Why would their binary be absent? The obvious case is that the program was removed, but what it is really good at, is when you upgrade a package with running binaries, the old binary is deleted and the new binary installed. In that case, you will have to stop all the running binaries and restart them. Hence the name "checkrestart".
Installing it is as simple as running pkg_add checkrestart
This is simple too, when you run checkrestart, you will have a list of PID numbers with the binary name.
For example, on my system, checkrestart gives me information about what programs got updated that I should restart to run the new binary.

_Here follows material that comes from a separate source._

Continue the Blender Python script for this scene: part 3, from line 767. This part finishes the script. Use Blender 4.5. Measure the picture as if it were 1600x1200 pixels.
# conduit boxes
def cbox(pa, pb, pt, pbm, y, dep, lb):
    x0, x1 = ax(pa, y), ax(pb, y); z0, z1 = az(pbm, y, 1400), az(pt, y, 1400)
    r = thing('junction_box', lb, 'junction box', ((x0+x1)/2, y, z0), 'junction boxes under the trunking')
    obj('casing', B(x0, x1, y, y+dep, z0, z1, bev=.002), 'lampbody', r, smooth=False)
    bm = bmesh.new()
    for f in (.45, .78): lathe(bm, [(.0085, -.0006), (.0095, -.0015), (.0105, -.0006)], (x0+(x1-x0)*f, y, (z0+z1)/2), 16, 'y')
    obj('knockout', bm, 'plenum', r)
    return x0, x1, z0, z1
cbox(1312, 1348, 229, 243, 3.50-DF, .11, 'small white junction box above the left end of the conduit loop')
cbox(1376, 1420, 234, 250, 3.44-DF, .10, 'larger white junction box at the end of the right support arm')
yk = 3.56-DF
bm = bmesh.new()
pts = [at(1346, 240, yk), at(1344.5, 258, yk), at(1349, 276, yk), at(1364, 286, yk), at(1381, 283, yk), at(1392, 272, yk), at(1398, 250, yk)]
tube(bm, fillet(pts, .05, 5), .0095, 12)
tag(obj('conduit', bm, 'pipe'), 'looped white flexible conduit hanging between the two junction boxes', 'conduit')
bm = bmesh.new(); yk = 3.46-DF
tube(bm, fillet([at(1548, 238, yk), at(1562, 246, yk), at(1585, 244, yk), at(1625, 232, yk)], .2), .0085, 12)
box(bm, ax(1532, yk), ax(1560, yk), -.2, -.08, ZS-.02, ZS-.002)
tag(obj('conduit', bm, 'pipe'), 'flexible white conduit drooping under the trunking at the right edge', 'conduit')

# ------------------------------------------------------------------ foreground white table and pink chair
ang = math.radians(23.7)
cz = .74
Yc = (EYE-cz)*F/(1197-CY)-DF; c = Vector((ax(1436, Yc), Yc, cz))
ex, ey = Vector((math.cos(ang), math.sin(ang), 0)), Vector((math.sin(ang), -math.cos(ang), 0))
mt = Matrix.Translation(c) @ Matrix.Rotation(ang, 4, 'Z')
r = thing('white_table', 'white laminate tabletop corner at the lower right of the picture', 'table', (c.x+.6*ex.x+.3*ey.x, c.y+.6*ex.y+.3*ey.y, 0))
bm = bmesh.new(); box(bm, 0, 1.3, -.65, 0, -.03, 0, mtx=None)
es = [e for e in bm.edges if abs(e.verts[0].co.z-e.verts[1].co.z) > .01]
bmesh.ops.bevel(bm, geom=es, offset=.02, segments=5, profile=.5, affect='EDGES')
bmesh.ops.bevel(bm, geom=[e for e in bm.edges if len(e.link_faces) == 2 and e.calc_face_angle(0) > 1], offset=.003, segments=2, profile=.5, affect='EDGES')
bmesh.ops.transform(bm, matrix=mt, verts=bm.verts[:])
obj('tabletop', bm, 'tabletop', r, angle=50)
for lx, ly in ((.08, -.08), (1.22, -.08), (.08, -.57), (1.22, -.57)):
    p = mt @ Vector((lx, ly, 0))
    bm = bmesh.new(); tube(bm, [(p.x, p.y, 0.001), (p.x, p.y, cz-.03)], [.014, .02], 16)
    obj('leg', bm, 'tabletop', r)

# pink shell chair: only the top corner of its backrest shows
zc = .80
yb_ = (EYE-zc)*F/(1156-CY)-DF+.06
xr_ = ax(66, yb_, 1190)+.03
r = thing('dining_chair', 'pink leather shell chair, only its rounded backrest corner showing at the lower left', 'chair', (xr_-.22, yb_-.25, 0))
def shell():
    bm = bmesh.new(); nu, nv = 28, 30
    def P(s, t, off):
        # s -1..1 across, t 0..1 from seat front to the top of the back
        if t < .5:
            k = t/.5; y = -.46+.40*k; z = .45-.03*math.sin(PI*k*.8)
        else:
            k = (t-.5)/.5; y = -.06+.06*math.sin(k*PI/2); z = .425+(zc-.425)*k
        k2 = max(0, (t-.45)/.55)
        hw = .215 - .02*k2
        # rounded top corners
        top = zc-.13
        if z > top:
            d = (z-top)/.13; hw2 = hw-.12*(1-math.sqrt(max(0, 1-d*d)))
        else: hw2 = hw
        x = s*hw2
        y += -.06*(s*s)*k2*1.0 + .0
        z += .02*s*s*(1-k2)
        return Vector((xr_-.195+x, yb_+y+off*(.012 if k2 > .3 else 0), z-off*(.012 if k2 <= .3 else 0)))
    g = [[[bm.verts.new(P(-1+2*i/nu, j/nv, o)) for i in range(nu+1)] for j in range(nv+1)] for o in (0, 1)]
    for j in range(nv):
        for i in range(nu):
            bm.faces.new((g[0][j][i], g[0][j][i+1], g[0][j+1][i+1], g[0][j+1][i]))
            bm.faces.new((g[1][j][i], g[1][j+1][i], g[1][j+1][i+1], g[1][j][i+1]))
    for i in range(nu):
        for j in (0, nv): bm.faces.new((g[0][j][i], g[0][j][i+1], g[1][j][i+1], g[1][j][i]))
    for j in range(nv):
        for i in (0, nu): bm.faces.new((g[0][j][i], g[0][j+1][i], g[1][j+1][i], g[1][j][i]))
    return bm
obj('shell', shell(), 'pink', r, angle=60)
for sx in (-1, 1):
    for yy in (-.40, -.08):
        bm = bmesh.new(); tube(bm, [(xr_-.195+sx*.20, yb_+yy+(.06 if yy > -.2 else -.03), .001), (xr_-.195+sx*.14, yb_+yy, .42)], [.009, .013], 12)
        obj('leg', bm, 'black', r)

69575 lagrange 16033 lagrange 9664 lagrange 77211 dhcpleased 6134 dhcpleased 21860 dhcpleased
If you run OpenBSD -stable, you will want to use checkrestart after running pkg_add -u. After a package update, most often related to daemons, you will have to restart the related services.
On my server, in my daily script updating packages and running syspatch, I use it to automatically restart some services.
checkrestart | grep php && rcctl restart php-fpm checkrestart | grep postgres && rcctl restart postgresql checkrestart | grep nginx && rcctl restart nginx
I've been told that checkrestart is also available on FreeBSD as a package! The output may differ but the use is the same.
On Linux, a similar tool exists under the name "needrestart", at least on Debian and Gentoo.